> [Data extract]

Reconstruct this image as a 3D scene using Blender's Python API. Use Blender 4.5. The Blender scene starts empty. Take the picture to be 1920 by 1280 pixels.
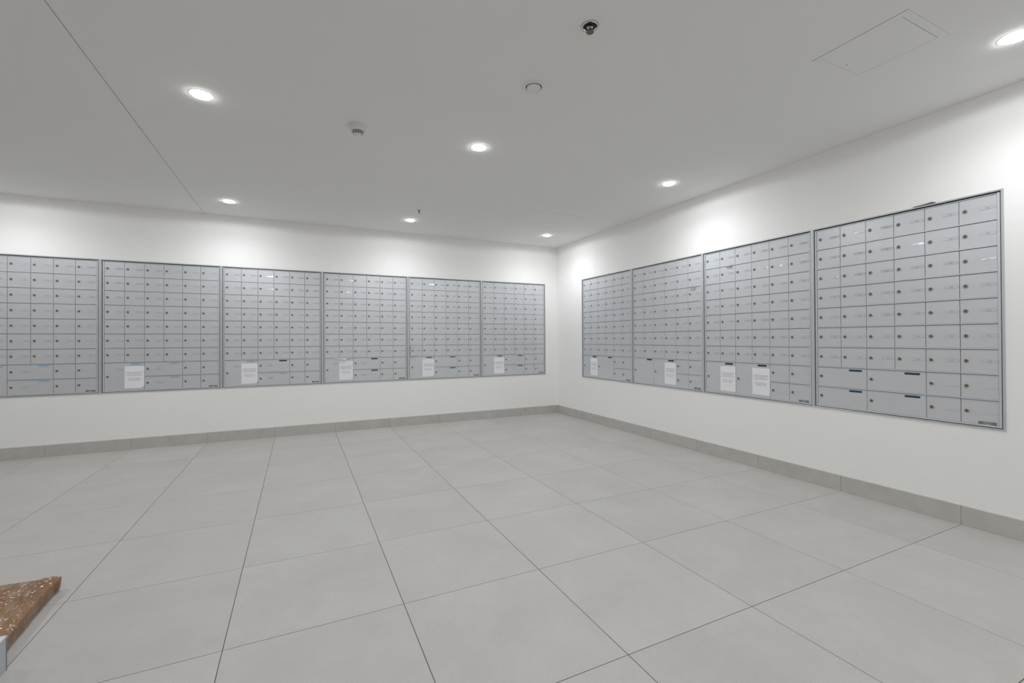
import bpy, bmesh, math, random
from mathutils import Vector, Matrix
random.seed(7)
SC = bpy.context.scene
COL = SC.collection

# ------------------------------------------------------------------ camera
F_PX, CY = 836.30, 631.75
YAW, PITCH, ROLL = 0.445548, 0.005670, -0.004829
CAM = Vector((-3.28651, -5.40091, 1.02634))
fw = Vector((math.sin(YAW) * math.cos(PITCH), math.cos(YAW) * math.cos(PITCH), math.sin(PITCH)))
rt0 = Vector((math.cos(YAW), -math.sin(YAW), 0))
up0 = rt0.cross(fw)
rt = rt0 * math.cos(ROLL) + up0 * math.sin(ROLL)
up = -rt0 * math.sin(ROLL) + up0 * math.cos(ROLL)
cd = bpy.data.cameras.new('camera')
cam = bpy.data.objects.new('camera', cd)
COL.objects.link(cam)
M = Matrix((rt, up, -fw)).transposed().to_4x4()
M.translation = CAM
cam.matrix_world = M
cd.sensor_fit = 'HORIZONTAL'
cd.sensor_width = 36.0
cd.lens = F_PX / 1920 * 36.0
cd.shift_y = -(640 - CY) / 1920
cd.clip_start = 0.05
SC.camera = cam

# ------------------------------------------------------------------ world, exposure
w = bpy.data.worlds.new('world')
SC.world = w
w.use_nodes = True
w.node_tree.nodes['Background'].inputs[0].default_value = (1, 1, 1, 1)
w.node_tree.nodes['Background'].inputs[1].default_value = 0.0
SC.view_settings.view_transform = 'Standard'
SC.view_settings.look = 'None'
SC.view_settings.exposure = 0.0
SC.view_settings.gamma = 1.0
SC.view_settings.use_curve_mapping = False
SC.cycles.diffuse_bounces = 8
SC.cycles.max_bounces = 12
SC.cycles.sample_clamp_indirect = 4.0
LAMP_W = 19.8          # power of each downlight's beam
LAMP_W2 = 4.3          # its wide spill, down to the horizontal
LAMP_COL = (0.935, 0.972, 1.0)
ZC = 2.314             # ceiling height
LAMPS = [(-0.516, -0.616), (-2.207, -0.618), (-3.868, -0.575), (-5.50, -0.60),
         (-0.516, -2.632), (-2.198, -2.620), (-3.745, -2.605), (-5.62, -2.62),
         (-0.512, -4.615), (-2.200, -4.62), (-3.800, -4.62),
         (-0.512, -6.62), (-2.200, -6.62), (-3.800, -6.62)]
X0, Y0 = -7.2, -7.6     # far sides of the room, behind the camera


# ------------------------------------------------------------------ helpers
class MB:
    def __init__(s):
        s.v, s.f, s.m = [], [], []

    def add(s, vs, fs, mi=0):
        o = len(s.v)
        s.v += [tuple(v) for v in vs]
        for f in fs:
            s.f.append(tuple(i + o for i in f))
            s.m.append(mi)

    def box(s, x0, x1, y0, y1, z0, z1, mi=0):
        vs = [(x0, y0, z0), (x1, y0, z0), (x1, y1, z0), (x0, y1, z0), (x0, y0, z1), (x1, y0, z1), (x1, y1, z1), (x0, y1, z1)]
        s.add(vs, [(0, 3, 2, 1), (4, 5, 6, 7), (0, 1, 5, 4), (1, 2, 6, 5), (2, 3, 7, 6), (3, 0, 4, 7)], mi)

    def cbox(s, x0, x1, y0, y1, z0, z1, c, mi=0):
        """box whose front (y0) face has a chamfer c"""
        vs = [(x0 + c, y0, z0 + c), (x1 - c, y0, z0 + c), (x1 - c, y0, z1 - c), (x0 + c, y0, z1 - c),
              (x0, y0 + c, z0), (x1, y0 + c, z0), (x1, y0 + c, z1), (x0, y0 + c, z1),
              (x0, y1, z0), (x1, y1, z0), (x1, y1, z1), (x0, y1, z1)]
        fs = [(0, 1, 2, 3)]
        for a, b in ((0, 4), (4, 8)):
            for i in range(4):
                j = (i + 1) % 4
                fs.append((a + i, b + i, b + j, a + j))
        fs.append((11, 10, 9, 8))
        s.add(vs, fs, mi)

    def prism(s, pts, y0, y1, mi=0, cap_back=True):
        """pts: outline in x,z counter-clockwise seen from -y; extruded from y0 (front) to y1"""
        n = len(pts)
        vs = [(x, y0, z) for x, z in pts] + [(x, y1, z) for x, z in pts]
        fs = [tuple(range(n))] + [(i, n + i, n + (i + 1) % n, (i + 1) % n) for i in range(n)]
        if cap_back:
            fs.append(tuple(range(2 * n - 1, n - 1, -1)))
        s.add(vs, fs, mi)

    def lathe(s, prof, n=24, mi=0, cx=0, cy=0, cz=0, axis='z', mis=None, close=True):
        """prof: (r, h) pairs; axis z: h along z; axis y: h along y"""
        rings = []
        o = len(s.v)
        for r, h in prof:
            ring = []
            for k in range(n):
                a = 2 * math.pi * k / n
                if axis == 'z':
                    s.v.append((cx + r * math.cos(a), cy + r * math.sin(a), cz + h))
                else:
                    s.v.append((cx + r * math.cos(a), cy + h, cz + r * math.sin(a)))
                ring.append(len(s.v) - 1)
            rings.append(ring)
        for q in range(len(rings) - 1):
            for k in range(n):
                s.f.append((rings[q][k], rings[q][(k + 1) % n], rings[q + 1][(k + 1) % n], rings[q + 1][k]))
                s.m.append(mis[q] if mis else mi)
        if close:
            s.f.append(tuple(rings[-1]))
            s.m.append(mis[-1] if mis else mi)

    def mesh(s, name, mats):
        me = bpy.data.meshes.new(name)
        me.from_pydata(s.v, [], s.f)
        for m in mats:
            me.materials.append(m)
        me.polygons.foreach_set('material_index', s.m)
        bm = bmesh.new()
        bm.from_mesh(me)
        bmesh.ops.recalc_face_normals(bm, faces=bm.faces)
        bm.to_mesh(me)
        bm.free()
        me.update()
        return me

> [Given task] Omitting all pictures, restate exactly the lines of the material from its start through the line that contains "COL = SC.collection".

> [Answer below]
Reconstruct this image as a 3D scene using Blender's Python API. Use Blender 4.5. The Blender scene starts empty. Take the picture to be 1920 by 1280 pixels.
import bpy, bmesh, math, random
from mathutils import Vector, Matrix
random.seed(7)
SC = bpy.context.scene
COL = SC.collection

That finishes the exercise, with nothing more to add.